De vez en cuando arderán, porque también eso es históricamente inevitable. Y
más en una Europa donde las élites intelectuales desaparecen, sofocadas por la
mediocridad, y políticos analfabetos y populistas de todo signo, según sopla,
copan el poder. El recurso final será una policía más dura y represora,
alentada por quienes tienen cosas que perder. Eso alumbrará nuevos conflictos:
desfavorecidos clamando por lo que anhelan, ciudadanos furiosos, represalias y
ajustes de cuentas. De aquí a poco tiempo, los grupos xenófobos violentos se
habrán multiplicado en toda Europa. Y también los de muchos desesperados que
elijan la violencia para salir del hambre, la opresión y la injusticia.

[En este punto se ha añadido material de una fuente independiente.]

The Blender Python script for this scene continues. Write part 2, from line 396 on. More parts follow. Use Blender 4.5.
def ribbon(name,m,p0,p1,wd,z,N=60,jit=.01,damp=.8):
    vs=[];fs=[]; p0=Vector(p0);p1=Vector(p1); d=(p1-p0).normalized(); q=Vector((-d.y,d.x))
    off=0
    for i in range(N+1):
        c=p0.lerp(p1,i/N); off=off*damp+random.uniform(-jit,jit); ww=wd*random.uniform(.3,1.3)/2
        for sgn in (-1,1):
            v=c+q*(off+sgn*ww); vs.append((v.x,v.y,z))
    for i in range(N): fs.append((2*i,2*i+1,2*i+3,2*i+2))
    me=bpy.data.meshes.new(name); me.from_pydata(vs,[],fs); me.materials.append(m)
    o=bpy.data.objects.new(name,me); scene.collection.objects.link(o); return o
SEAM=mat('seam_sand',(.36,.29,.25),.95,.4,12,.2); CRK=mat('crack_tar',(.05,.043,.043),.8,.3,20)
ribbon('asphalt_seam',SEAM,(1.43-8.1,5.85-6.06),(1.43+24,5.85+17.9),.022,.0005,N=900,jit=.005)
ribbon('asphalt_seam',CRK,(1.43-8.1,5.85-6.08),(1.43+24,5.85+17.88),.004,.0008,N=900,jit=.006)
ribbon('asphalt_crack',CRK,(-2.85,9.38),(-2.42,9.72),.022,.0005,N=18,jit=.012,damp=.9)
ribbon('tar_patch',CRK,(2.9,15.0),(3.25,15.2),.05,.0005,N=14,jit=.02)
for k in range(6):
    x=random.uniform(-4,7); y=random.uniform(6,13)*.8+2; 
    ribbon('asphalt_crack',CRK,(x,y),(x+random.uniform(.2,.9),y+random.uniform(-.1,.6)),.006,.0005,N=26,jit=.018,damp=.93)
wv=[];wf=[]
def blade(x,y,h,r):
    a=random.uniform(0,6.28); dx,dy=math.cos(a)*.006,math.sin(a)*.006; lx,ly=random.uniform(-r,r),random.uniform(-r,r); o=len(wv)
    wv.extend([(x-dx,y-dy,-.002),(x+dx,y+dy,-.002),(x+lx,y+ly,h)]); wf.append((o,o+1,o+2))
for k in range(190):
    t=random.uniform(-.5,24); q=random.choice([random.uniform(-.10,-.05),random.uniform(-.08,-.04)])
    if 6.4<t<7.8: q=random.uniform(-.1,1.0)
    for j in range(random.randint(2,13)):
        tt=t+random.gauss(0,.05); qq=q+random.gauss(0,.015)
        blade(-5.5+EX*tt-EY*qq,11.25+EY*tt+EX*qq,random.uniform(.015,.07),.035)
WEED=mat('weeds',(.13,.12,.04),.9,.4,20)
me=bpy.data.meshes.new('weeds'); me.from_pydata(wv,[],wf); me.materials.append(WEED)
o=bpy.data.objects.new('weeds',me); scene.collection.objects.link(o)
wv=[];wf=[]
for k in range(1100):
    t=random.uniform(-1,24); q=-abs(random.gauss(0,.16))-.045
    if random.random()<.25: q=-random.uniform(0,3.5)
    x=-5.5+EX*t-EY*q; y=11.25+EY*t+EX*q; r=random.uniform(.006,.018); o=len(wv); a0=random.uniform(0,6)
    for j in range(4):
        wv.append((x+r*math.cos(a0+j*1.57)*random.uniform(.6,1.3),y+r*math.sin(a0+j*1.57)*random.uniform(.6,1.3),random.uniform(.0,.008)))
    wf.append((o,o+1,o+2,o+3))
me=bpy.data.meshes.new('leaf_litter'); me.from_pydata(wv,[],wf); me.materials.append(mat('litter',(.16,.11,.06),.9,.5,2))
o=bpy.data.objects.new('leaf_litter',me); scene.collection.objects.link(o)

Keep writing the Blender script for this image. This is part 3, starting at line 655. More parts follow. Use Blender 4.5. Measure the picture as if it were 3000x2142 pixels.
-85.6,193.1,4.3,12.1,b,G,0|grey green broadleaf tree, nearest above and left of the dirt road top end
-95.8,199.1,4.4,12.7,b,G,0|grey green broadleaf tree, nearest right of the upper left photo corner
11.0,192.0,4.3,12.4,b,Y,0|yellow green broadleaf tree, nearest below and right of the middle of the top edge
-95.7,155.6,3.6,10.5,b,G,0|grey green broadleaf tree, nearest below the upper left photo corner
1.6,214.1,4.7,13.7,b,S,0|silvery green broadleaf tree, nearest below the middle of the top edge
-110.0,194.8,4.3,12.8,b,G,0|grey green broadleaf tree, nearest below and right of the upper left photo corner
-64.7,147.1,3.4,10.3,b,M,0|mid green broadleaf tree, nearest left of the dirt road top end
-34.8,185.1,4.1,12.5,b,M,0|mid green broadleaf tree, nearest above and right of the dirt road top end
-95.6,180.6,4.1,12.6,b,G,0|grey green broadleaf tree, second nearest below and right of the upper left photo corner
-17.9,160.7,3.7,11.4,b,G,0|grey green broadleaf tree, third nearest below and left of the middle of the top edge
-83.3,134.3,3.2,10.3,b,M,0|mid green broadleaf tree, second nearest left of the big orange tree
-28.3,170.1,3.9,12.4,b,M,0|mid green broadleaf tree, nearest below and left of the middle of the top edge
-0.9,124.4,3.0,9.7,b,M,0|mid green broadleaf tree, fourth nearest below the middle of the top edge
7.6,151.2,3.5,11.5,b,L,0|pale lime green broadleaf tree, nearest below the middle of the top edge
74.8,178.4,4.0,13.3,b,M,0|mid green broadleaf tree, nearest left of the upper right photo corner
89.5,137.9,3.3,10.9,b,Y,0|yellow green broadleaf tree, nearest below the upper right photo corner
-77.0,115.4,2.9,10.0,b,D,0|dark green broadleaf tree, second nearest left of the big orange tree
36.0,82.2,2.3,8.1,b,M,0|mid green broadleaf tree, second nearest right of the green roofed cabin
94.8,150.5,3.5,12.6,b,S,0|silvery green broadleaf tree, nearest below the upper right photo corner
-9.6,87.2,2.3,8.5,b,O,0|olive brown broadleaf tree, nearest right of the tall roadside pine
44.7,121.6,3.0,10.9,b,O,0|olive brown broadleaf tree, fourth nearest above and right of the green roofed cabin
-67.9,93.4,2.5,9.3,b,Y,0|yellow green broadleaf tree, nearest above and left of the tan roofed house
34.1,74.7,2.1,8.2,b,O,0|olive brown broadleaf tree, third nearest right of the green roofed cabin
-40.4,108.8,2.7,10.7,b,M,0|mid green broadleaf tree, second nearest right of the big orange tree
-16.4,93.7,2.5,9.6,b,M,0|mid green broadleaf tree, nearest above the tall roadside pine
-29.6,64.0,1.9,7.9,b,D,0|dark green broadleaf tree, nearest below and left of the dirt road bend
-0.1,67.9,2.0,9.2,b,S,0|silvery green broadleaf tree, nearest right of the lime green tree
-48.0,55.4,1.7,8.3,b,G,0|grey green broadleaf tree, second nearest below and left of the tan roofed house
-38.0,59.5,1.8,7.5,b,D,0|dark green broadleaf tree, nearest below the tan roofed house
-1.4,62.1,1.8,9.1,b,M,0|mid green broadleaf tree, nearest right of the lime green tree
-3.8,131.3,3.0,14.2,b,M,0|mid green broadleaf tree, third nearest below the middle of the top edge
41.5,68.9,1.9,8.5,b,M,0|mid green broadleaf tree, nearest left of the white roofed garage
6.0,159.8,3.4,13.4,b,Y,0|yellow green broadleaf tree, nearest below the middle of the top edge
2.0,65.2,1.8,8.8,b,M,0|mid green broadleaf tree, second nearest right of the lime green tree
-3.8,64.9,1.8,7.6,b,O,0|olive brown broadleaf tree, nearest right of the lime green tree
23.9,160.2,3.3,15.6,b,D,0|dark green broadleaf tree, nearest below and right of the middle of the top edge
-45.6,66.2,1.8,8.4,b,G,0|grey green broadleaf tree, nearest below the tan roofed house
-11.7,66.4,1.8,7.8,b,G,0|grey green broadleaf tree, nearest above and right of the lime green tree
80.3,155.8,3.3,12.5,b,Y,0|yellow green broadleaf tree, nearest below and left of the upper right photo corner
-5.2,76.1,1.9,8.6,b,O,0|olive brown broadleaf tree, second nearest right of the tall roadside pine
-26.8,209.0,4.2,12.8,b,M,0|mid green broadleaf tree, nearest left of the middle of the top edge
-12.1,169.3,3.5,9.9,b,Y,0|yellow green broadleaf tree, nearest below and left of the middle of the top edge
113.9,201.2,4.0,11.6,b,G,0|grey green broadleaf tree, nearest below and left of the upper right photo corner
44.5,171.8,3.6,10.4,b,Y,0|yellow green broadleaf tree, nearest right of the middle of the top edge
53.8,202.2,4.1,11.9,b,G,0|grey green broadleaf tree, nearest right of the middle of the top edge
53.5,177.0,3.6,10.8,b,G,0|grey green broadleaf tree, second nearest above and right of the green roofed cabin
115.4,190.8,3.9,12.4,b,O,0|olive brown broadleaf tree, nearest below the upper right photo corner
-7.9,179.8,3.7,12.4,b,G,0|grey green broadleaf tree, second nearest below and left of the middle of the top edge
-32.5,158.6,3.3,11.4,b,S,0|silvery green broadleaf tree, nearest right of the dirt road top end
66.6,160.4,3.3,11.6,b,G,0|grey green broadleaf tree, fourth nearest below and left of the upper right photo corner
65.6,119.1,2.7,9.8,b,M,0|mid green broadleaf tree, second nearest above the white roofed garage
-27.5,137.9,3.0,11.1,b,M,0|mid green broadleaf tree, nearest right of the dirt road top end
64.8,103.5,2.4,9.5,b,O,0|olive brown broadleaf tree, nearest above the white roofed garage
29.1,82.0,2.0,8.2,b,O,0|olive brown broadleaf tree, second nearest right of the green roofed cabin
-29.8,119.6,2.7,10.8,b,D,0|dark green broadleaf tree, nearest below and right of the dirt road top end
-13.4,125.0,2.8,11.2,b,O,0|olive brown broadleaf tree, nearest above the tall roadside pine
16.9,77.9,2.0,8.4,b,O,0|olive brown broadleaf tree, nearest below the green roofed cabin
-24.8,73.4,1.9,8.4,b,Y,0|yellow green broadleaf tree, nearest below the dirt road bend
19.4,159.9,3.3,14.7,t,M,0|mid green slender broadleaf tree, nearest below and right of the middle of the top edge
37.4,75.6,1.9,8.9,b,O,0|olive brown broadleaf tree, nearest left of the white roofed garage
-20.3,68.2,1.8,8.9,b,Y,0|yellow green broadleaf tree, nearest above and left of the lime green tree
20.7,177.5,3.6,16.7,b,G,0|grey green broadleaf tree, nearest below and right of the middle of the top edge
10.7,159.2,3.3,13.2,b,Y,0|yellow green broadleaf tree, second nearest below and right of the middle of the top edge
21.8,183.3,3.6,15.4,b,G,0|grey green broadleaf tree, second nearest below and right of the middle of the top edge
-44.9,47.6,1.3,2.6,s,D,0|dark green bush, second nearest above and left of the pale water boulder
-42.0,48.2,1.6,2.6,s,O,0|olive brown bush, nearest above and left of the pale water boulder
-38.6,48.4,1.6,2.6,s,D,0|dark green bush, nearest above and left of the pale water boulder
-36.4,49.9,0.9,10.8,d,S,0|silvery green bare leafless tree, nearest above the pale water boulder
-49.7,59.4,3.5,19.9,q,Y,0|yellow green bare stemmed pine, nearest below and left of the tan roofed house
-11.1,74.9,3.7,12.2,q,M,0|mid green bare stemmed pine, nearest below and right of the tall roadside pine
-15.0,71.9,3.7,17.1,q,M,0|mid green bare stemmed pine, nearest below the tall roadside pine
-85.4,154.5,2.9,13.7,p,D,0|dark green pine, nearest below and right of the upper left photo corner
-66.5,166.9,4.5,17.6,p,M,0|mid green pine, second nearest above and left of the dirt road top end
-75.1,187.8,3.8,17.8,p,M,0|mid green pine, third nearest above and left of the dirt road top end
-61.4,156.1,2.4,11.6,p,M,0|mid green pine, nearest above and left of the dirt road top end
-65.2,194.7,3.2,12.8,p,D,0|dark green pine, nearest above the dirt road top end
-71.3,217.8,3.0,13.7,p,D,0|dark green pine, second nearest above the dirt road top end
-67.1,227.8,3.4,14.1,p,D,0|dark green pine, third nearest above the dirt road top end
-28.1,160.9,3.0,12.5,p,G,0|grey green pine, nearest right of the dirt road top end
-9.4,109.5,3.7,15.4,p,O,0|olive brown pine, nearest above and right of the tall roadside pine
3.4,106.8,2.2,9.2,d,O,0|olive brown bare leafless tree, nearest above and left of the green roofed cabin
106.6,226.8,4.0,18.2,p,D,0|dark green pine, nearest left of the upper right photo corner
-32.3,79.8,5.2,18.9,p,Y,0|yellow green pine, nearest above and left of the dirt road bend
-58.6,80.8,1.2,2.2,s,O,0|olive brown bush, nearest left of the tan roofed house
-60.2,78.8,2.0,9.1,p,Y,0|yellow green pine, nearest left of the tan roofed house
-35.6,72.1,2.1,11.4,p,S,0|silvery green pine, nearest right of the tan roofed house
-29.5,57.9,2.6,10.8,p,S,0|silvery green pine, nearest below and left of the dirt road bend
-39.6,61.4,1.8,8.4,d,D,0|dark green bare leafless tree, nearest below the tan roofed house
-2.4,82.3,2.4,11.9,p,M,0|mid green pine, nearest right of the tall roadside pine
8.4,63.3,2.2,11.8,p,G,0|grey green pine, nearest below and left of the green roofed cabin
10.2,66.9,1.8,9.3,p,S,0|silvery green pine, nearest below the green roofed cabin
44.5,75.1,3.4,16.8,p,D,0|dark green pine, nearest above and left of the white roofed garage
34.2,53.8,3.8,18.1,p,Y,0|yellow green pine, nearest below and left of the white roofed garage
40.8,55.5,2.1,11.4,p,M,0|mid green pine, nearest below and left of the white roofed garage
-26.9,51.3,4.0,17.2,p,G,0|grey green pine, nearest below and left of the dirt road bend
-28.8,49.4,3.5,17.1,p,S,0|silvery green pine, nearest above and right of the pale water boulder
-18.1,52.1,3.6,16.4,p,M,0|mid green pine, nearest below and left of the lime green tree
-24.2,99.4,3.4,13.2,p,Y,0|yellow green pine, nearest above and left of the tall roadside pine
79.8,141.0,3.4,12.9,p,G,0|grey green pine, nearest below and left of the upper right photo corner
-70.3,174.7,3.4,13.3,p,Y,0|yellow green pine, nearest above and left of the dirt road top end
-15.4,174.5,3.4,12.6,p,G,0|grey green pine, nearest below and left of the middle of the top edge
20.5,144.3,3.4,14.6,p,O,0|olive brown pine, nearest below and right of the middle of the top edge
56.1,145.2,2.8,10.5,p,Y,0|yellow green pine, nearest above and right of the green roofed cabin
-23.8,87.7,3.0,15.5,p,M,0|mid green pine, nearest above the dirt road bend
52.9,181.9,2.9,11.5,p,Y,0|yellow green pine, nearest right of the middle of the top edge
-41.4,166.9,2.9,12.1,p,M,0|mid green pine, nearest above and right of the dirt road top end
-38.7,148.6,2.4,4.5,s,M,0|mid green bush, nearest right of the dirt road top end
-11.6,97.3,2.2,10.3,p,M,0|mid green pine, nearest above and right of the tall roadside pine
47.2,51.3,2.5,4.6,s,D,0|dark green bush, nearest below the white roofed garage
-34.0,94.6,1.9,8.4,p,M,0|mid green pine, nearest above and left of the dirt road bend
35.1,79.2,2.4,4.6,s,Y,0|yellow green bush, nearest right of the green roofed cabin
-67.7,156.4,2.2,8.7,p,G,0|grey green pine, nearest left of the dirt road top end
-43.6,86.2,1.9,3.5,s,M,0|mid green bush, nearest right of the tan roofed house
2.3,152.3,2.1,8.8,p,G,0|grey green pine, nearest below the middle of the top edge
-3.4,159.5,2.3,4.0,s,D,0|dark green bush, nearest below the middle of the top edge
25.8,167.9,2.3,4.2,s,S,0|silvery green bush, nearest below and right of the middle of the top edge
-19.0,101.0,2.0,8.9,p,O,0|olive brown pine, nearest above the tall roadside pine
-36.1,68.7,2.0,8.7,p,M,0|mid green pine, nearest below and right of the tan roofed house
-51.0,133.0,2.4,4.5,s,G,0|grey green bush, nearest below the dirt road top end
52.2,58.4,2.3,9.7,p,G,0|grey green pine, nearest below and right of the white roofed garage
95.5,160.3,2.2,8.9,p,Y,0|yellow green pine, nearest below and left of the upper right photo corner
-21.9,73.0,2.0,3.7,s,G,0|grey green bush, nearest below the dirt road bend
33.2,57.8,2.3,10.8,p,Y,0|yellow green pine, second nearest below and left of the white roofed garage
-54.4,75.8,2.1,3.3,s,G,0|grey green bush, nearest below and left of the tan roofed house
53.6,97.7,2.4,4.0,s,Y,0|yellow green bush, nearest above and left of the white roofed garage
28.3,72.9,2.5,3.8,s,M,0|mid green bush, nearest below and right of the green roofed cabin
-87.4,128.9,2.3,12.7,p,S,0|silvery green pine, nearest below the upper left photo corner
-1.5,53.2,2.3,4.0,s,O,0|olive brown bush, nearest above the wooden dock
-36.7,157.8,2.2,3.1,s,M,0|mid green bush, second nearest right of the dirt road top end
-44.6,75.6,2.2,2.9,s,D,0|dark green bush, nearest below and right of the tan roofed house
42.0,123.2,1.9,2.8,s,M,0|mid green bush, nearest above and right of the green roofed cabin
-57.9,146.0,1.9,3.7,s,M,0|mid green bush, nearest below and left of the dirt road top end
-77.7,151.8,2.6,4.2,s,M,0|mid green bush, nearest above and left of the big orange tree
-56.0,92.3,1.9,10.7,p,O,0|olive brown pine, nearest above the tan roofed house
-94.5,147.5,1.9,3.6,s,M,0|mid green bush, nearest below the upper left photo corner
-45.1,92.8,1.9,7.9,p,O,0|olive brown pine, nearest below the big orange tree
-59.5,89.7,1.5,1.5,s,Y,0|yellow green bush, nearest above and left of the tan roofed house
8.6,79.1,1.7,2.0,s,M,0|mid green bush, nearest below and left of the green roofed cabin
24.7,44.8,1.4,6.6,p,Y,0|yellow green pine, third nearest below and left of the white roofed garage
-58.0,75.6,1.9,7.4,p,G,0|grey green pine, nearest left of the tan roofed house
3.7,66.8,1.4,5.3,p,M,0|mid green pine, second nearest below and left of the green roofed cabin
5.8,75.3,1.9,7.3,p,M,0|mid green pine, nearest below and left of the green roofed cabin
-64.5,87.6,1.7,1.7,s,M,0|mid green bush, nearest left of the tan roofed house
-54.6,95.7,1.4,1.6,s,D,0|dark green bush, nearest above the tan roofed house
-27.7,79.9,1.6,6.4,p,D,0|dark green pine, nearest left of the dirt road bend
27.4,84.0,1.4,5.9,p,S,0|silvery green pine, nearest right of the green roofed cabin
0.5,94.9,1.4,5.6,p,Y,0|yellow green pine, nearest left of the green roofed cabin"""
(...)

También
parte de la población romana -no todos eran bárbaros- ayudó a los godos en el
saqueo, por congraciarse con ellos o por propia iniciativa. Ninguna pax romana
beneficia a todos por igual.
Y
es que no hay forma de parar la Historia. "Tiene que haber una
solución", claman editorialistas de periódicos, tertulianos y ciudadanos
incapaces de comprender, porque ya nadie lo explica en los colegios, que la
Historia no se soluciona, sino que se vive, y, como mucho, se lee y estudia
para prevenir fenómenos que nunca son nuevos, pues a menudo, en la historia de
la Humanidad, lo nuevo es lo olvidado. Y lo que olvidamos es que no siempre hay
solución; que a veces las cosas ocurren de forma irremediable, por pura ley
natural: nuevos tiempos, nuevos bárbaros. Mucho quedará de lo viejo, mezclado
con lo nuevo; pero la Europa que iluminó el mundo está sentenciada a muerte.
Quizá con el tiempo y el mestizaje otros imperios sean mejores que éste; pero
ni ustedes ni yo estaremos aquí para comprobarlo. Nosotros nos bajamos en la
próxima. En ese trayecto sólo hay dos actitudes razonables. Una es el consuelo
analgésico de buscar explicación en la ciencia y la cultura; para, si no
impedirlo, que es imposible, al menos comprender por qué todo se va al carajo.
Como ese romano al que me gusta imaginar sereno en la ventana de su biblioteca
mientras los bárbaros saquean Roma. Pues comprender siempre ayuda a asumir. A
soportar.
La
otra actitud razonable, creo, es adiestrar a los jóvenes pensando en los hijos
y nietos de esos jóvenes. Para que afronten con lucidez, valor, humanidad y
sentido común el mundo que viene. Para que se adapten a lo inevitable,
conservando lo que puedan de cuanto de bueno deje tras de sí el mundo que se
extingue. Dándoles herramientas para vivir en un territorio que durante cierto
tiempo será caótico, violento y peligroso. Para que peleen por aquello en lo
que crean, o para que se resignen a lo inevitable; pero no por estupidez o
mansedumbre, sino por lucidez. Por serenidad intelectual. Que sean lo que
quieran o puedan: hagámoslos griegos que piensen, troyanos que luchen, romanos
conscientes -llegado el caso- de la digna altivez del suicidio. Hagámoslos
supervivientes mestizos, dispuestos a encarar sin complejos el mundo nuevo y
mejorarlo; pero no los embauquemos con demagogias baratas y cuentos de Walt
Disney. Ya es hora de que en los colegios, en los hogares, en la vida, hablemos
a nuestros hijos mirándolos a los ojos.